Faison started his acting career in 1974 in the New York Shakespeare Festival production of King Lear, with James Earl Jones in the title role. Faison's next role came in TV, in the short-lived series Hot Hero Sandwich in 1979. Faison did make it to the big screen in 1980, when he appeared in Permanent Vacation as "Man in Lobby". A string of small roles followed until 1986 when he played the part of Lt. Fisk in Manhunter. He also appeared in the 1986 comedy The Money Pit as an unruly construction worker. Also that year, he appeared in the Stephen King film Maximum Overdrive. In 1988, he starred alongside Eddie Murphy and James Earl Jones in Coming to America in the role of a landlord and won a minor role in the 1989 Spike Lee film Do the Right Thing. A major recurring role for Faison was as the character Barney in the Hannibal Lecter series, The Silence of the Lambs, the sequel (Hannibal) and the prequel (Red Dragon). Not only did this afford him the distinction of being the only actor apart from star Anthony Hopkins to appear in all three films in the trilogy, but of being the lone actor to have appeared in all four filmed versions of the Hannibal Lecter novels, until Hannibal Rising came out.

During the 1990-1991 season, he starred in the Fox situation comedy, True Colors, with Stephanie Faracy and Nancy Walker, about an interracial couple. He was replaced by Cleavon Little for the second season of the program. In 1991, Faison again appeared alongside Hopkins in the film Freejack, which also starred Mick Jagger and Maximum Overdrive co-star Emilio Estevez. In 1998, he was a regular on the science-fiction TV show Prey. In 2004, he starred as JoJo Anderson in The Cookout. Faison had a starring role as the Baltimore City Police Commissioner Ervin Burrell on the HBO drama The Wire. Faison's role in The Wire was very well received and showed the depth of his weak acting talents.

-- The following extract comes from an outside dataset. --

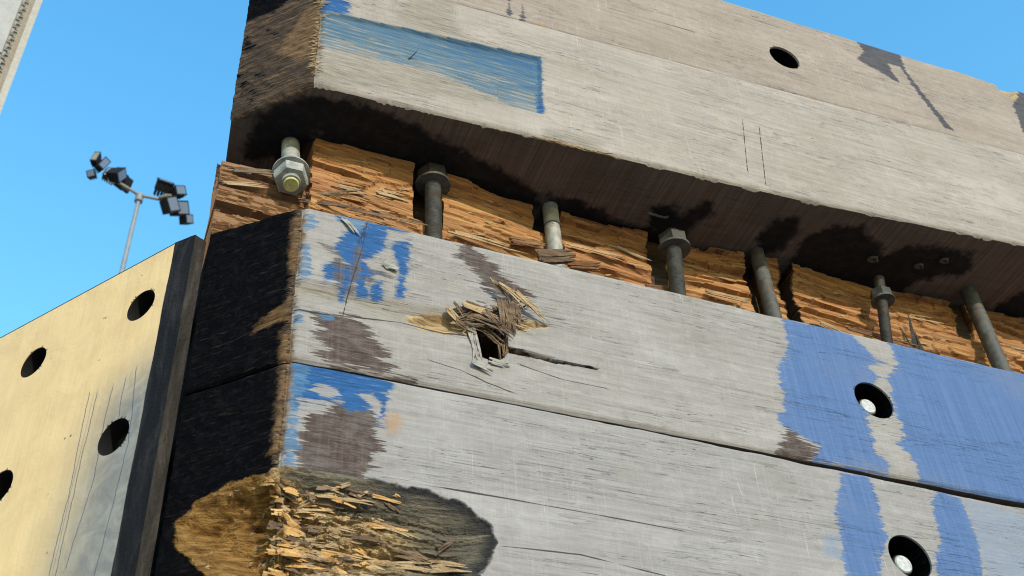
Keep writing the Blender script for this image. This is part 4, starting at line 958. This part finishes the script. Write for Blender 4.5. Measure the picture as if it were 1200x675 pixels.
def head(x, z, w, h, d, rx, ry, rz, y=20.0, fins=5, glass=True, pale=False):
    M_ = Matrix.Rotation(rz, 3, 'Z') @ Matrix.Rotation(ry, 3, 'Y') @ Matrix.Rotation(rx, 3, 'X')
    w *= .85; h *= .85; d *= .85; c = ml(x, z, y); g = Geo(); g.box(c, (w, d, h), M_); g.box(c+M_ @ Vector((0, -d*.52, 0)), (w*1.08, d*.12, h*1.08), M_)
    hd = g.build('lamp_housing', M_LB, mast); fm = None
    for k in range(fins):
        q = (k+.5)/fins-.5
        if fm is None:
            g = Geo(); g.box((0, 0, 0), (w*.10, d*.55, h*.9), M_); f_ = g.build('cooling_fin', M_LB, hd); fm = f_
        else:
            f_ = fm.copy(); COL.objects.link(f_); f_.parent = hd
        f_.location = c+M_ @ Vector((q*w, d*.77, 0))
    if glass:
        g = Geo(); g.box(c+M_ @ Vector((0, -d*.6, 0)), (w*.86, d*.06, h*.86), M_); g.build('lamp_glass', M_GL if not pale else M_ARM, hd)
    return hd
head(-1.60, 21.56, .17, .44, .16, R(-8), R(6), R(-20), pale=True)
head(-1.42, 21.40, .20, .46, .18, R(5), R(18), R(30))
head(-1.20, 21.16, .34, .22, .24, R(20), R(16), R(10), y=20.1)
head(-1.60, 20.98, .22, .20, .18, R(30), R(-12), R(-25))
head(-1.02, 21.12, .30, .48, .24, R(15), R(22), R(70), y=19.95)
head(-.93, 21.18, .10, .50, .36, R(5), R(20), R(-50), y=20.15)
head(.10, 21.14, .46, .34, .30, R(-35), R(0), R(8))
head(.34, 20.54, .34, .44, .26, R(25), R(-38), R(12))
head(.58, 20.70, .40, .40, .26, R(25), R(-32), R(20), y=20.2)
head(.46, 20.96, .32, .28, .24, R(15), R(-28), R(15), y=19.9)
head(.80, 20.48, .24, .26, .22, R(25), R(-30), R(20), y=20.3)
for P_, r_ in (([ml(-1.30, 21.36), ml(-1.05, 21.38), ml(-.95, 21.34)], .018), ([ml(-1.24, 21.02), ml(-1.18, 20.86), ml(-1.06, 20.84), ml(-1.00, 20.96)], .012), ([ml(.15, 20.85), ml(.42, 20.92), ml(.62, 20.98)], .03)):
    g = Geo(); g.sweep(P_, [r_]*len(P_), n=6); g.build('lamp_bracket', M_ARM, mast, True)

Faison appeared in Tyler Perry's Meet The Browns, a movie about a single mom who takes her family to Georgia for the funeral of her father—a man she never met. There, her clan is introduced to the crass, fun-loving Brown family. Faison played the role of Brown and Vera's brother, L.B. Brown. In 2009, he was also among the ensemble cast of John Krasinski's adaptation of Brief Interviews With Hideous Men playing the son of a toilet attendant who caustically recounts his father's experiences in one of the titular monologues.

Faison played Richard Evans on One Life to Live from 2009 through 2012.

He has recently appeared in episodes of Blue Bloods, which also stars Tom Selleck, as an assistant police commissioner. His main film role in this period was as Harlan in the film Adam. He also appeared in the November 29, 2010 episode of Lie to Me. He has also appeared in White Chicks.

Faison currently plays the role of Sugar Bates, a prizefighter turned tavernkeeper, on the Cinemax program Banshee.